L’enfant est une inhibition active. Il empêche le réveil complet, c’est-à-dire la mort de l’espèce. Les théologiens n’osent pas le dire, mais ils voudraient ce réveil total, entraînant le Jugement logique. L’enfant fait durer. Il n’y a pas plus antithéologique que l’enfant. Il est là aussi pour cacher qu’il n’y a pas eu de rapport sexuel. Tout cela est très clair : si je suis avec une femme et que je n’ai pas eu d’enfants, c’est qu’il y a ou qu’il y a eu rapport sexuel. Si j’ai avec elle des enfants, on peut en douter. On peut se dire en tout cas qu’à un certain moment elle a estimé que ça suffisait comme ça. Elle a déclenché le processus de séparation par l’enfant. L’enfant est le divorce in vivo des parents.

Philippe Muray, « 10 avril 1986 », Ultima necat (II), Les Belles Lettres, p. 46.

David Farreny, 28 fév. 2016
andropause

J’andropause en majesté sur mon trône vermoulu, contemplant d’un œil mort mes sujettes à caution.

Éric Chevillard, « mardi 17 octobre 2023 », L’autofictif. 🔗

David Farreny, 18 mars 2024
imaginations

Au nombre des impressions qui accompagnaient mes lectures, celle, souvent, que l’auteur se montrait moins soucieux de m’ouvrir son monde que de ruiner le mien. Une phrase sur deux, lorsqu’elles me parlaient, parfois, avait une allure de paradoxe, prenait le contre-pied de ce que je pouvais croire encore. Combien de fois n’ai-je pas levé la tête, les joues gonflées, le front plissé, la cervelle meurtrie comme l’arrière-train par le banc de chêne, me demandant s’il y avait lieu de prendre pour bon ce que racontait le livre ou de rester sur ma position ? C’est alors que l’avis d’un adulte aurait été nécessaire.

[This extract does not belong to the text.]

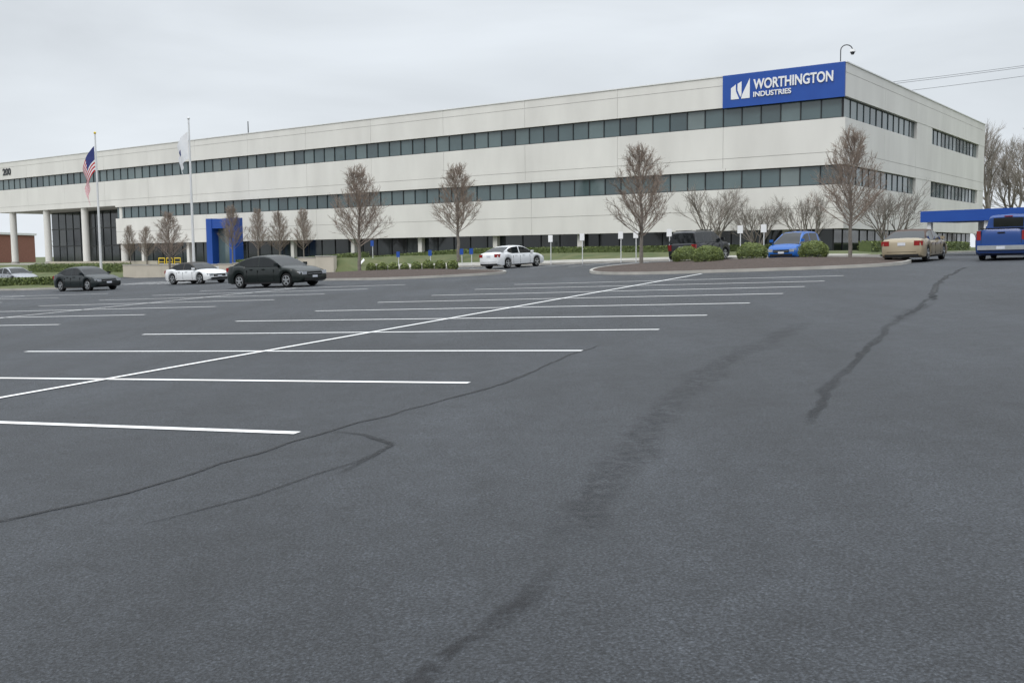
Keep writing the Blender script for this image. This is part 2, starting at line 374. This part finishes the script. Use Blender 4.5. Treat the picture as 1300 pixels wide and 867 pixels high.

Mais il suffisait de les voir, paisibles, un peu renfrognés, fermés aux signes de plus en plus nombreux, pressants, redoutables qui nous parvenaient du dehors, sûrs d’eux-mêmes, de la réalité et je ramenais mes yeux sur la page, les joues toujours distendues, l’intersourcilier froncé.

Il ne m’aurait pas coûté, comme à mes voisins de table, de passer par profits et pertes les opinions que j’avais reçues, par la force des choses mais auxquelles, par la force d’autres choses ou, plus précisément, de leur signe, je n’adhérais pas vraiment. Mais, si mal que ce soit, elles étaient gagées sur des choses, des murs de pierre, des êtres de chair et de sang, des paysages fortement contrastés, des moments tandis que celles que je tirais des livres ne renvoyaient à rien de tangible, d’éprouvé. Il se pouvait que le papier en épuise toute la réalité et on ne bâtit pas sur des imaginations.

Pierre Bergounioux, Hôtel du Brésil, Gallimard, p. 37.